Thursday, July 5, 2018

Movie Review: Calibre

Calibre *** ½ / *****
Directed by: Matt Palmer.
Written by: Matt Palmer.
Starring: Jack Lowden (Vaughn), Martin McCann (Marcus), Tony Curran (Logan McClay), Ian Pirie (Brian McClay), Cal MacAninch (Al), Kate Bracken (Iona), Cameron Jack (Frank), Therese Bradley (Mary), George Anton (Angus), Olivia Morgan (Anna), Kitty Lovett (Kara).
Matt Palmer’s directorial debut Calibre is a lean, mean genre film that proceeds down its inevitable path with brisk pacing, and quietly building tension. The film isn’t going to win any awards for originality, but it is so surefooted and well-made on every level that it’s really impossible to complain. The film grabs you from the outset, and doesn’t let go as the film gets gradually more terrifying as it moves along.
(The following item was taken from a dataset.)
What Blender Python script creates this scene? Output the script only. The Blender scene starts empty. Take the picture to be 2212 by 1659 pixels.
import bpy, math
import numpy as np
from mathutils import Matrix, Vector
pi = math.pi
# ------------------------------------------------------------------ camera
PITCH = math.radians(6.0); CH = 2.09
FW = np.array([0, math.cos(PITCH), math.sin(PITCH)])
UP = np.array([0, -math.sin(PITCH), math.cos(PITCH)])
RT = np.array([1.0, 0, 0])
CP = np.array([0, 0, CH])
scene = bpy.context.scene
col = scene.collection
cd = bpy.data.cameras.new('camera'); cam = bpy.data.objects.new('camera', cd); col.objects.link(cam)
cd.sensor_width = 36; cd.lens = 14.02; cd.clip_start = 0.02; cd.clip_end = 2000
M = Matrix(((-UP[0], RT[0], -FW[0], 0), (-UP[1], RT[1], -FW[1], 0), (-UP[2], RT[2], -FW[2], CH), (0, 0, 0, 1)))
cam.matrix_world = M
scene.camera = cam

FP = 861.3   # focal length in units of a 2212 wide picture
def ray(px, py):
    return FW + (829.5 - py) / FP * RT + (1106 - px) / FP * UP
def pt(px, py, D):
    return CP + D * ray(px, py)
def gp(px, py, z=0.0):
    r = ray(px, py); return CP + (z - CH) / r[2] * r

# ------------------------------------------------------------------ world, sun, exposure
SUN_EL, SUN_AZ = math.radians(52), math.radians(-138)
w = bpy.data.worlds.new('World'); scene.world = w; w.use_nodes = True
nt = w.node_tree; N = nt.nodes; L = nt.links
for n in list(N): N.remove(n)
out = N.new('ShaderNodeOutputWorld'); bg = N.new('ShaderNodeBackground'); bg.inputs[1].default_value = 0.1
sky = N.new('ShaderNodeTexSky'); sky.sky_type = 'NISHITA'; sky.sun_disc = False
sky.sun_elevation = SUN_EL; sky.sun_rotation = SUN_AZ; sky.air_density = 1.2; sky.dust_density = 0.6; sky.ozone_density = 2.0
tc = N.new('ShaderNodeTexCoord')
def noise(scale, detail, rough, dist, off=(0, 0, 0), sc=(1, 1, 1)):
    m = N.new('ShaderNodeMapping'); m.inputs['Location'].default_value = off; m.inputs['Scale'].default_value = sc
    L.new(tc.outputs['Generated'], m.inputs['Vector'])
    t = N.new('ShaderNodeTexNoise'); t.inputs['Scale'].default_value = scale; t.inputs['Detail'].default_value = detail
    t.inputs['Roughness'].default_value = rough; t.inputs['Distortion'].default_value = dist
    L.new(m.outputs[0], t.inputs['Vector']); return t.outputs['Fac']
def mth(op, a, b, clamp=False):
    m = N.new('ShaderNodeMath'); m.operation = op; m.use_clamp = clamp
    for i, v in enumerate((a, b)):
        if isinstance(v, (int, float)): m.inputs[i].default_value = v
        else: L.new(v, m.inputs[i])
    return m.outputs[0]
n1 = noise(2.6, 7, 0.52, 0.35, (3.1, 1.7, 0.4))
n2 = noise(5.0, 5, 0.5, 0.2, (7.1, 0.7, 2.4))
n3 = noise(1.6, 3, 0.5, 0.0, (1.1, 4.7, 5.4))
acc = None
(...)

Two city lads from Scotland are heading into the country for a hunting weekend. Vaughn (Jack Lowden) is engaged, and his fiancé is pregnant, and he doesn’t really want to go hunting – he’s never gone before, and has no real desire to change that. But his friend, Marcus (Martin McCann) is insistent – and Marcus is not the type of guy you say no to. They have been friends since their wild boarding school days, and while Vaughn has mainly grown up, Marcus hasn’t. Still, the trip gets off to a good enough start – drinks at the local pub where they meet the intimidating, but mostly friendly locals in a town that is slowly dying – they even meet a couple of girls. Vaughn doesn’t do anything to betray his fiancée – but with no such woman in his life, Marcus has no such qualms. The next morning, more than a little hungover, they head out for a day of hunting. As Vaughn lines up a shot on a deer, and pulls the trigger the deer’s head suddenly moves – revealing a small child behind him who Vaughn catches square in the forehead. This tragic accident is compounded when the boy’s father appears moments later – and Marcus acts out of preservation instincts. From there, of course, the pair of them try to cover their tracks – Marcus takes charge and makes one bad decision after another, and Vaughn is too weak to say no. You know the pair of them aren’t going to make it to the much discussed bonfire on Sunday night without more and more bad stuff happening.
Palmer’s influences here are pretty clear – from John Boorman’s Deliverance to hints of Robin Hardy’s The Wicker Man, he makes his film as a slowly mounting horror film. After the horrible accident, every conversation the pair have with the locals becomes more and more fraught. There is a terrific dinner sequence between the pair and the local leader Logan (Tony Curran) – a big bearded man with a deep voice and another man who is quite like him that would have made Hitchcock proud for instance. The cinematography is great – making great use of the Scottish forests as a dark and foreboding place, with the sound design and score responsible for the tension being ratcheted up more and more throughout.
There really is nothing new to Calibre – it is a straight ahead genre film to be sure, but it’s such a surefooted one – one that grabs you and doesn’t let go that you really cannot complain about it. The movie is clever in that it doesn’t always go the way we think it will – it zigs when we think it will zag, but never in a way that feels like a cheat. More first time filmmakers would be smart to do a paired down genre film like Calibre for their first film – show you can do that, before you get more ambitious. Calibre is precisely the film it wants to be – and an immensely promising debut film to be sure.